UW Colleges Cut Library Budget
By Garrett DeCleene
photo by Garrett DeCleene
Library worker, sophomore Thai Vue returns materials to the shelves during his
shift Oct. 29 in UW-Fox Valley's library.
In just a few days, the chancellor of the UW Colleges and University of Wisconsin-Extension David Wilson will decide how $500,000 will be cut from the UW Colleges’ library system.
However, virtually no student seems aware of the situation.
“I had no idea there was a
possibility of cuts to the library’s
budget,” UW-Fox Valley (UW-Fox)
sophomore Alex Bricker said.
“That’s really unfortunate.”
The $500,000 budget cut is the result of a $1.6 million deficit in the UW Colleges.
Wilson is in charge
of deciding how the budget will be
balanced. “The UW Colleges is a very
efficient institution, and we don’t
have an excess number of faculty
or staff.
So when you have to cut $1,600,000 out of your operation’s budget and you don’t have any place you can go to get that money, it means, unfortunately, that you will have to cut programs that are already lean and many of them already understaffed,” Wilson said. Assistant professor of English Bill Gillard agreed.
“The colleges have been running a structural deficit for many years, year to year budget shortfalls, and the chancellor, to his credit, is taking these very seriously.
"He’s attempting not only to balance our budget but to build a reserve,” Gillard said.
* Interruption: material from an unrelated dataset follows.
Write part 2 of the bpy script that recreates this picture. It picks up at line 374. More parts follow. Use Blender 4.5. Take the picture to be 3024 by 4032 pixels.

UW-Fox’s library director April Kain-Breese believes that the budget cuts will heavily affect the services the library offers.
“We teach a tremendous number of classes. We purchase materials for the book collection. We answer all kinds of reference questions all day long. We offer a lot of assistance with online searching,” Kain-Breese said.
“The biggest consideration is having librarians available when students need us. So to the extent that you reduce the presence of librarians, you reduce student access.”
UW-Fox students and faculty members both believe that the cuts will impact the quality of education for UW Colleges’ students. “This is going to have a real impact on real people,” campus dean and CEO Jim Perry said.
Some students seemed particularly worried about the situation.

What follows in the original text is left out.